To do this properly, you'll need to scout early and often. Send an SCV to scout as soon as you can spare one. Find the enemy's base ASAP, and send your first couple attack units to kill his SCVs if he looks vulnerable. Then scout two or three of the resource piles closest to the enemy base. Send throwaway units to watch over these, preferably where the enemy won't discover them. Expand this network throughout the game, so that you can see all of the resource points.

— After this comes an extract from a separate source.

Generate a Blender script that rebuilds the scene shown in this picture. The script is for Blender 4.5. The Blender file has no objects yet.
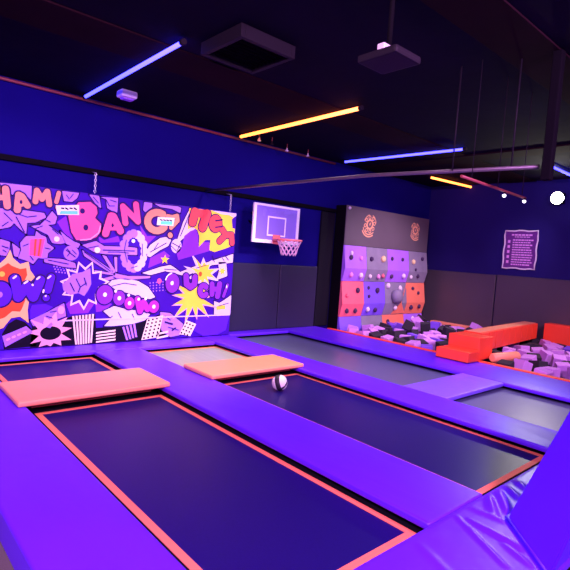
import bpy, bmesh, math, random
from mathutils import Vector, Matrix, Euler
random.seed(7)
C = bpy.context.scene.collection
PI = math.pi

# ------------------------------------------------------------------ camera
YAW, PITCH, ROLL, FPX = math.radians(41.875), math.radians(-3.616), math.radians(4.062), 495.26
CAM = Vector((0, 0, 1.6))            # z = 0 is the top of the trampoline pads, the hall floor is at z = -0.2
FLOOR, CEIL, BACK, RIGHT, MURAL = -0.2, 3.76, 7.9, 12.36, 7.57
fw = Vector((math.sin(YAW) * math.cos(PITCH), math.cos(YAW) * math.cos(PITCH), math.sin(PITCH)))
rt = Vector((math.cos(YAW), -math.sin(YAW), 0))
up = rt.cross(fw)
r2 = math.cos(ROLL) * rt + math.sin(ROLL) * up
u2 = -math.sin(ROLL) * rt + math.cos(ROLL) * up
cd = bpy.data.cameras.new('camera'); co = bpy.data.objects.new('camera', cd); C.objects.link(co)
cd.sensor_width = 36; cd.lens = 36 * FPX / 570; cd.clip_start = 0.02
m = Matrix((r2, u2, -fw)).transposed().to_4x4(); m.translation = CAM
co.matrix_world = m
bpy.context.scene.camera = co

def ray(px, py): return r2 * ((px - 285) / FPX) + u2 * ((285 - py) / FPX) + fw
def wallpt(px, py, y=MURAL):         # a point of the photo carried onto the plane of the back wall -> (x, z)
    d = ray(px, py); p = CAM + d * (y / d.y)
    return p.x, p.z

# ------------------------------------------------------------------ materials
def mat(name, col, rough=0.5, metal=0.0, spec=0.5, noise=0.0, nscale=8.0, bump=0.0, bscale=6.0, emit=None, estr=0.0, stretch=(1, 1, 1), coat=0.0, detail=4.0):
    M = bpy.data.materials.new(name); M.use_nodes = True
    nt = M.node_tree; b = nt.nodes['Principled BSDF']
    b.inputs['Base Color'].default_value = (*col, 1); b.inputs['Roughness'].default_value = rough
    b.inputs['Metallic'].default_value = metal; b.inputs['Specular IOR Level'].default_value = spec
    b.inputs['Coat Weight'].default_value = coat
    tc = nt.nodes.new('ShaderNodeTexCoord'); mp = nt.nodes.new('ShaderNodeMapping')
    mp.inputs['Scale'].default_value = stretch
    nt.links.new(tc.outputs['Object'], mp.inputs['Vector'])
    if noise:
        n = nt.nodes.new('ShaderNodeTexNoise'); n.inputs['Scale'].default_value = nscale; n.inputs['Detail'].default_value = detail
        mx = nt.nodes.new('ShaderNodeMix'); mx.data_type = 'RGBA'
        mx.inputs['A'].default_value = (*[c * (1 - noise) for c in col], 1)
        mx.inputs['B'].default_value = (*[min(1, c * (1 + noise)) for c in col], 1)
        nt.links.new(mp.outputs[0], n.inputs['Vector']); nt.links.new(n.outputs[0], mx.inputs['Factor'])
        nt.links.new(mx.outputs['Result'], b.inputs['Base Color'])
    if bump:
        n = nt.nodes.new('ShaderNodeTexNoise'); n.inputs['Scale'].default_value = bscale; n.inputs['Detail'].default_value = detail
        n.inputs['Distortion'].default_value = 0.6
        bp = nt.nodes.new('ShaderNodeBump'); bp.inputs['Strength'].default_value = bump; bp.inputs['Distance'].default_value = 0.03
        nt.links.new(mp.outputs[0], n.inputs['Vector']); nt.links.new(n.outputs[0], bp.inputs['Height'])
        nt.links.new(bp.outputs[0], b.inputs['Normal'])
    if emit:
        b.inputs['Emission Color'].default_value = (*emit, 1); b.inputs['Emission Strength'].default_value = estr
    return M

VIOLET = (0.115, 0.013, 0.95)
M = dict(
    violet=mat('violet_vinyl', VIOLET, 0.42, bump=0.25, bscale=2.2, stretch=(1.6, 0.7, 1), noise=0.08, nscale=3, detail=3),
    violet_creased=mat('violet_vinyl_creased', VIOLET, 0.36, bump=0.25, bscale=2.2, stretch=(1.0, 1.6, 1), noise=0.08, nscale=3, detail=2),
    blue_vinyl=mat('blue_vinyl', (0.08, 0.003, 0.95), 0.5, bump=0.06, bscale=2, noise=0.05, nscale=2),
    crossv=mat('blue_violet_vinyl', (0.20, 0.11, 0.90), 0.4, bump=0.3, bscale=5, noise=0.1, nscale=5),
    orange=mat('orange_vinyl', (1.0, 0.36, 0.20), 0.45, bump=0.12, bscale=4, noise=0.06, nscale=4),
    maroon=mat('maroon_vinyl', (0.16, 0.01, 0.02), 0.6, noise=0.1, nscale=4),
    navypad=mat('navy_black_wall_vinyl', (0.020, 0.016, 0.055), 0.4, noise=0.2, nscale=1.5, bump=0.15, bscale=2),
    red=mat('red_vinyl', (1.0, 0.075, 0.03), 0.45, bump=0.1, bscale=4, noise=0.08, nscale=5),
    line=mat('orange_stitched_band', (1.0, 0.24, 0.13), 0.6, noise=0.06, nscale=20),
    bed=mat('black_jump_mat', (0.009, 0.003, 0.115), 0.40, spec=0.4, noise=0.2, nscale=60, bump=0.04, bscale=250),
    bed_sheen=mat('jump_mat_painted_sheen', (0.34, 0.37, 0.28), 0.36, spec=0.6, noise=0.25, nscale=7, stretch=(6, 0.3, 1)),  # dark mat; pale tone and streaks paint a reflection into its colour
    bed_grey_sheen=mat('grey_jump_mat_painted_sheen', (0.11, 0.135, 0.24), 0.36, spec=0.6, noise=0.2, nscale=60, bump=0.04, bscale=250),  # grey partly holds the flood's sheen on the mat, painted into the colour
    frame=mat('black_steel', (0.005, 0.004, 0.007), 0.8, spec=0.04, noise=0.2, nscale=12),
    rubber=mat('dark_spring_cover', (0.006, 0.005, 0.012), 0.75, spec=0.15, noise=0.2, nscale=20),
    floor=mat('grey_carpet', (0.10, 0.085, 0.085), 0.95, noise=0.35, nscale=140, bump=0.15, bscale=300),
    pit_floor=mat('pit_base', (0.02, 0.015, 0.04), 0.9, noise=0.3, nscale=30),
    bluewall=mat('blue_wall_paint', (0.007, 0.003, 0.16), 0.85, spec=0.06, noise=0.12, nscale=1.5, bump=0.05, bscale=40),
    navywall=mat('navy_wall_paint', (0.016, 0.010, 0.13), 0.8, spec=0.15, noise=0.15, nscale=1.5, bump=0.05, bscale=40),
    darkwall=mat('black_wall_paint', (0.012, 0.010, 0.03), 0.8, noise=0.2, nscale=2),
    ceiling=mat('black_ceiling_paint', (0.006, 0.0025, 0.016), 0.95, spec=0.06, noise=0.5, nscale=0.8, bump=0.2, bscale=3),
    beam=mat('black_brown_beam', (0.014, 0.004, 0.008), 0.95, spec=0.06, noise=0.4, nscale=2),
    blackpad=mat('charcoal_wall_vinyl', (0.070, 0.058, 0.075), 0.40, noise=0.12, nscale=1.2, bump=0.12, bscale=2),
    copper=mat('red_sprinkler_pipe', (0.30, 0.06, 0.06), 0.45, noise=0.15, nscale=9),
    steel=mat('galvanised_pipe', (0.12, 0.10, 0.12), 0.4, metal=0.3, noise=0.2, nscale=15),
    chrome=mat('bright_chain', (0.8, 0.8, 0.85), 0.3, metal=0.7, noise=0.1, nscale=30),
    white=mat('white_plastic', (0.85, 0.82, 0.9), 0.5, noise=0.04, nscale=8),
    greyp=mat('grey_plastic', (0.012, 0.009, 0.016), 0.6, spec=0.15, noise=0.1, nscale=8),
    netm=mat('white_net_cord', (0.75, 0.45, 0.65), 0.8, noise=0.1, nscale=40),
    rim=mat('red_rim_paint', (0.95, 0.22, 0.22), 0.4, noise=0.05, nscale=20),
    tube_blue=mat('blue_lit_tube', (0.2, 0.2, 1), 0.4, emit=(0.034, 0.032, 1.0), estr=11.0, noise=0.02),
    tube_orange=mat('orange_lit_tube', (1, 0.6, 0.2), 0.4, emit=(1.0, 0.21, 0.035), estr=5.5, noise=0.02),
    lamp=mat('lit_flood_lens', (1, 1, 0.95), 0.3, emit=(1.0, 0.95, 0.78), estr=30.0, noise=0.02),
    spotlens=mat('lit_spot_lens', (1, 1, 1), 0.3, emit=(0.9, 0.85, 1.0), estr=3.0, noise=0.02),
    # print colours
    p_bg=mat('print_violet_blue', (0.045, 0.003, 0.36), 0.6, spec=0.12, noise=0.15, nscale=2.2),
    p_lilac=mat('print_lilac', (0.42, 0.20, 0.95), 0.55, spec=0.12, noise=0.06, nscale=7),
    p_pale=mat('print_pale_lilac', (0.74, 0.58, 1.0), 0.55, spec=0.12, noise=0.05, nscale=7),
    p_ink=mat('print_dark_ink', (0.030, 0.008, 0.12), 0.55, spec=0.12, noise=0.1, nscale=7),
    p_black=mat('print_black', (0.005, 0.002, 0.013), 0.55, spec=0.12, noise=0.1, nscale=7),
    p_pink=mat('print_hot_pink', (1.0, 0.11, 0.30), 0.55, spec=0.12, noise=0.06, nscale=3),
    p_salmon=mat('print_salmon', (1.0, 0.30, 0.20), 0.55, spec=0.12, noise=0.06, nscale=6),
    p_peach=mat('print_peach', (1.0, 0.62, 0.22), 0.55, spec=0.12, noise=0.06, nscale=6),
    p_red=mat('print_orange_red', (1.0, 0.10, 0.03), 0.55, spec=0.12, noise=0.1, nscale=6),
    p_red2=mat('print_warm_red', (1.0, 0.075, 0.10), 0.55, spec=0.12, noise=0.08, nscale=6),
    p_blue=mat('print_letter_blue', (0.10, 0.015, 0.78), 0.55, spec=0.12, noise=0.1, nscale=6),
    p_purple=mat('print_letter_purple', (0.24, 0.03, 0.70), 0.55, spec=0.12, noise=0.1, nscale=6),
    p_magenta=mat('print_letter_magenta', (0.40, 0.03, 0.55), 0.55, spec=0.12, noise=0.1, nscale=6),
    p_yellow=mat('print_yellow', (1.0, 0.66, 0.07), 0.55, spec=0.12, noise=0.07, nscale=8),
    p_cream=mat('print_cream', (0.95, 0.72, 0.62), 0.55, spec=0.12, noise=0.07, nscale=9),
    p_rose=mat('print_rose', (0.98, 0.42, 0.55), 0.55, spec=0.12, noise=0.07, nscale=9),
    p_teal=mat('print_teal', (0.15, 0.85, 0.80), 0.55, spec=0.12, noise=0.1, nscale=40),
    p_white=mat('print_white', (0.95, 0.93, 0.98), 0.55, spec=0.12, noise=0.03, nscale=9),
    c_lilac=mat('lilac_climbing_panel', (0.42, 0.17, 0.95), 0.55, noise=0.12, nscale=4, bump=0.1, bscale=20),
    c_blue=mat('blue_violet_climbing_panel', (0.22, 0.11, 0.90), 0.55, noise=0.12, nscale=4, bump=0.1, bscale=20),
    c_grey=mat('grey_climbing_panel', (0.25, 0.24, 0.33), 0.6, noise=0.25, nscale=5, bump=0.1, bscale=20),
    c_red=mat('red_climbing_panel', (1.0, 0.16, 0.22), 0.55, noise=0.12, nscale=4, bump=0.1, bscale=20),
    c_orange=mat('orange_climbing_panel', (1.0, 0.25, 0.14), 0.55, noise=0.12, nscale=4, bump=0.1, bscale=20),
    c_board=mat('dark_grey_board', (0.12, 0.10, 0.12), 0.6, noise=0.12, nscale=2),
    c_glow=mat('orange_print', (1.0, 0.50, 0.26), 0.6, noise=0.1, nscale=12),
    foam_l=mat('lilac_foam', (0.60, 0.28, 0.80), 0.9, noise=0.1, nscale=14, bump=0.1, bscale=60),
    foam_d=mat('black_foam', (0.020, 0.016, 0.03), 0.9, noise=0.2, nscale=14, bump=0.1, bscale=60),
    foam_b=mat('blue_violet_foam', (0.20, 0.08, 0.75), 0.9, noise=0.1, nscale=14, bump=0.1, bscale=60),
    h_white=mat('white_hold', (0.85, 0.8, 0.85), 0.6, noise=0.1, nscale=20),
    h_dark=mat('dark_hold', (0.05, 0.02, 0.09), 0.6, noise=0.1, nscale=20),
    h_pink=mat('pink_hold', (0.9, 0.35, 0.7), 0.6, noise=0.1, nscale=20),
    h_yellow=mat('yellow_hold', (1.0, 0.75, 0.35), 0.6, noise=0.1, nscale=20),
    ballw=mat('white_ball_rubber', (0.88, 0.86, 0.90), 0.45, noise=0.04, nscale=30, bump=0.1, bscale=120),
    ballk=mat('black_ball_rubber', (0.02, 0.015, 0.03), 0.45, noise=0.1, nscale=30, bump=0.1, bscale=120),
    sign_bg=mat('sign_purple', (0.16, 0.03, 0.26), 0.4, noise=0.1, nscale=6),
    sign_txt=mat('sign_pink_print', (1.0, 0.50, 1.0), 0.5, noise=0.08, nscale=30),
)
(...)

In the meantime, create secondary bases as outlined above, and pump out troops rather than filling your bases with defensive structures. Use these troops according to the same philosophy: attack and destroy the enemy's secondary bases as soon as (s)he tries to establish them, in order to disrupt their economics. If you can't smash the base itself, then kill the SCVs as often as you can. You can even take over those bases yourself if it's easy to do so, but don't spend too much on defending them. All you really need to do is stop the enemy from expanding. If they do manage to build a hardcore secondary base you can't break, fine -- let it be and concentrate on keeping them from getting a third one, etc, while you work on your fourth and fifth.

If you have two productive bases and the enemy has one, you'll have access to twice the troops during that time, making it even easier for you to keep harassing and harassing so that they can't get that second base. And if you can build a third base in the meantime, and a fourth, and a fifth... you can see how fast this strategy snowballs, if you do it right. That's why expanding and going on offense immediately is more than worth the slight vulnerability your base will have in the early game. If the enemy attacks with everything he has in that sole moment of weakness, you might lose... but if he doesn't, you'll own the rest of the game. Economic momentum is everything.